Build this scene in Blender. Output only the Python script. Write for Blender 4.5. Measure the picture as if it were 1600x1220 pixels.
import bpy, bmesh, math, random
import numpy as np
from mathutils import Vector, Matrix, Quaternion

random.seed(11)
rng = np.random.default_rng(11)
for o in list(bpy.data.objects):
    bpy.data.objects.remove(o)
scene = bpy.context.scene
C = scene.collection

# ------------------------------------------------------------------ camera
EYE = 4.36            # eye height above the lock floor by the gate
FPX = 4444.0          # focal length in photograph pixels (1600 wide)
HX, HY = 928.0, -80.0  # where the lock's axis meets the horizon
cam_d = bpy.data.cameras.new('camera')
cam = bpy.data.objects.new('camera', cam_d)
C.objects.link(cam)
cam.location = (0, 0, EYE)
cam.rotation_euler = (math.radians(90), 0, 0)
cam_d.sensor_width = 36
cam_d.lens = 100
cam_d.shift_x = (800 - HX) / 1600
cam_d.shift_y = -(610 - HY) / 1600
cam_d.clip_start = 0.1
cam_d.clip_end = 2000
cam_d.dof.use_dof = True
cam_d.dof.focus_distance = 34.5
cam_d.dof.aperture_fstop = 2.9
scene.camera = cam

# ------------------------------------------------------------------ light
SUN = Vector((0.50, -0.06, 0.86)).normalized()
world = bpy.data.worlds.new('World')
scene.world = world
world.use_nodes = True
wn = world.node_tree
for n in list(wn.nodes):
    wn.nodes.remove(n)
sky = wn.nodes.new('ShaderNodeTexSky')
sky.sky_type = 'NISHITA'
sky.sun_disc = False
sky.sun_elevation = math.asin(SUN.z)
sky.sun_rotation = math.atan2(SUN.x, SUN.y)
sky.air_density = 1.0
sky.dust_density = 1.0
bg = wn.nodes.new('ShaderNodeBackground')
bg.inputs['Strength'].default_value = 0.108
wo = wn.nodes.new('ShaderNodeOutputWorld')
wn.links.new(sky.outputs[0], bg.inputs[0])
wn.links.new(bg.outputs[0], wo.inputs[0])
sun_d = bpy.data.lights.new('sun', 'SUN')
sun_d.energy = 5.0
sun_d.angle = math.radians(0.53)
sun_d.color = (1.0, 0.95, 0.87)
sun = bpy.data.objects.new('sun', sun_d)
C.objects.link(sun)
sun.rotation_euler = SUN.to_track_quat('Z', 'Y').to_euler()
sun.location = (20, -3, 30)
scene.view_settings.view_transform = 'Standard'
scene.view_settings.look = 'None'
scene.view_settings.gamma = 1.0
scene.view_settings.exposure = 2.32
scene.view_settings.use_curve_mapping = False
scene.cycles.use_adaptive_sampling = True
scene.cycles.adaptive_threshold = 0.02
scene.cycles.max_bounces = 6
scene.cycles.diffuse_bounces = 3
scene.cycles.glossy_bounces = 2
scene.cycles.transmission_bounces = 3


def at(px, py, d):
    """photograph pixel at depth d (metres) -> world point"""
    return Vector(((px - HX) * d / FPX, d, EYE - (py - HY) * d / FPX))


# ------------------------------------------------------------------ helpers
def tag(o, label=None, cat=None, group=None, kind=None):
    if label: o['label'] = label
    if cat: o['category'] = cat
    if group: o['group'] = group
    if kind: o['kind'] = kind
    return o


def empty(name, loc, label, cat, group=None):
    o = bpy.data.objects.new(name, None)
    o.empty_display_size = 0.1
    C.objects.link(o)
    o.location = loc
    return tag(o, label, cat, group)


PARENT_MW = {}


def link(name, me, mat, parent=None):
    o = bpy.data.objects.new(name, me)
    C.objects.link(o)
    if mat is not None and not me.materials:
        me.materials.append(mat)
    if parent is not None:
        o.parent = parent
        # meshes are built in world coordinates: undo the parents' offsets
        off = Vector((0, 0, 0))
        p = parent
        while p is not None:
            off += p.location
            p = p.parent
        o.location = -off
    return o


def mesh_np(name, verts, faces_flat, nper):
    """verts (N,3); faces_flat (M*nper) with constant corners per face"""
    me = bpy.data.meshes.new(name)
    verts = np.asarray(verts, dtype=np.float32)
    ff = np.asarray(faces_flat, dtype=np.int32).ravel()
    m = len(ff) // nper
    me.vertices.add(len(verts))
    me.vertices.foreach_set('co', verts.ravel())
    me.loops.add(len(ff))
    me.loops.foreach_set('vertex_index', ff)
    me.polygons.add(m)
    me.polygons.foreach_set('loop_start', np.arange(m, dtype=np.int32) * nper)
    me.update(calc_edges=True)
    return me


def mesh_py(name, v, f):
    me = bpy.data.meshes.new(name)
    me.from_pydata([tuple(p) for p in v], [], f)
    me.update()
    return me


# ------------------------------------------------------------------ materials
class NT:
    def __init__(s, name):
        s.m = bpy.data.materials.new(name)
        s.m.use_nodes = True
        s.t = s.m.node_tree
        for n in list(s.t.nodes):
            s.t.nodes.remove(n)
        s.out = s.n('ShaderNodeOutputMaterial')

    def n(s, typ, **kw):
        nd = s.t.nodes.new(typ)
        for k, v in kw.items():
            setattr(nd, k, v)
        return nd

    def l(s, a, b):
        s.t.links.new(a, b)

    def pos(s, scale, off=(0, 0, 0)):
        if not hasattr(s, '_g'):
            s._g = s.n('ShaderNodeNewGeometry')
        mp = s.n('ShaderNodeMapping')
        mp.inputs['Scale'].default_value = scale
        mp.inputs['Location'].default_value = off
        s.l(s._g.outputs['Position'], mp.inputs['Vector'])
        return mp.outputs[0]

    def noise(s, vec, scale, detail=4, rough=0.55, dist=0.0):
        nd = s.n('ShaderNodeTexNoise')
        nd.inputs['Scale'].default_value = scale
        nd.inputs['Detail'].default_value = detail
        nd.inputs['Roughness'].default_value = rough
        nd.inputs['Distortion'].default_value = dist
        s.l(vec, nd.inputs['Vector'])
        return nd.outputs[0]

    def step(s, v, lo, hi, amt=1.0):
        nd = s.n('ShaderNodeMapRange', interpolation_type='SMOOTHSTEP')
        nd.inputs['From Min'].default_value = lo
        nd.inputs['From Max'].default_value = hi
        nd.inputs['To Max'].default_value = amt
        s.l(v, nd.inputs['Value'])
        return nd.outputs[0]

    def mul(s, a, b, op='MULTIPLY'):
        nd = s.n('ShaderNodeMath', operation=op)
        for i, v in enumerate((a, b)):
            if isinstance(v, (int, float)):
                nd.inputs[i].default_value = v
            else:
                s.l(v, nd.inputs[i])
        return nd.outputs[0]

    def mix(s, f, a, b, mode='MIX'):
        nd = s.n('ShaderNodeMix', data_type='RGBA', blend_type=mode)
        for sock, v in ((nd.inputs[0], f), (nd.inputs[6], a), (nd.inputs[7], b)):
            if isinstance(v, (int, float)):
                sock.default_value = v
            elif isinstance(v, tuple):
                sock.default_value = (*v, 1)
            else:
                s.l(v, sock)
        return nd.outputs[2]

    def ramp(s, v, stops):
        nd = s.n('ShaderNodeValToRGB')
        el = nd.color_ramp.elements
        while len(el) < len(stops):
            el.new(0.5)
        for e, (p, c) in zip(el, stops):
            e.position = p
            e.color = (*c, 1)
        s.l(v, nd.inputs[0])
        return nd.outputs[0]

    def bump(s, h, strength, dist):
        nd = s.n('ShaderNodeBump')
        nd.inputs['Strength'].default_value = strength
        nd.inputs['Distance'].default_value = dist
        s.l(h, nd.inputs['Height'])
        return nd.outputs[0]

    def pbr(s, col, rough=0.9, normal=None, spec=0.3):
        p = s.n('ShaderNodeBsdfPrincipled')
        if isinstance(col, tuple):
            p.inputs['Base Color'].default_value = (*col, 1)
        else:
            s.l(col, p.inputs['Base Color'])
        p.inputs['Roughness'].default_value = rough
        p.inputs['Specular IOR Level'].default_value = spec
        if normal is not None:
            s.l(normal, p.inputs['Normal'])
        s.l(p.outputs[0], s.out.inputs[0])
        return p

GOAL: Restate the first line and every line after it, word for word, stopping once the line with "scene.camera = cam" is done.

CORRECT OUTPUT:
Build this scene in Blender. Output only the Python script. Write for Blender 4.5. Measure the picture as if it were 1600x1220 pixels.
import bpy, bmesh, math, random
import numpy as np
from mathutils import Vector, Matrix, Quaternion

random.seed(11)
rng = np.random.default_rng(11)
for o in list(bpy.data.objects):
    bpy.data.objects.remove(o)
scene = bpy.context.scene
C = scene.collection

# ------------------------------------------------------------------ camera
EYE = 4.36            # eye height above the lock floor by the gate
FPX = 4444.0          # focal length in photograph pixels (1600 wide)
HX, HY = 928.0, -80.0  # where the lock's axis meets the horizon
cam_d = bpy.data.cameras.new('camera')
cam = bpy.data.objects.new('camera', cam_d)
C.objects.link(cam)
cam.location = (0, 0, EYE)
cam.rotation_euler = (math.radians(90), 0, 0)
cam_d.sensor_width = 36
cam_d.lens = 100
cam_d.shift_x = (800 - HX) / 1600
cam_d.shift_y = -(610 - HY) / 1600
cam_d.clip_start = 0.1
cam_d.clip_end = 2000
cam_d.dof.use_dof = True
cam_d.dof.focus_distance = 34.5
cam_d.dof.aperture_fstop = 2.9
scene.camera = cam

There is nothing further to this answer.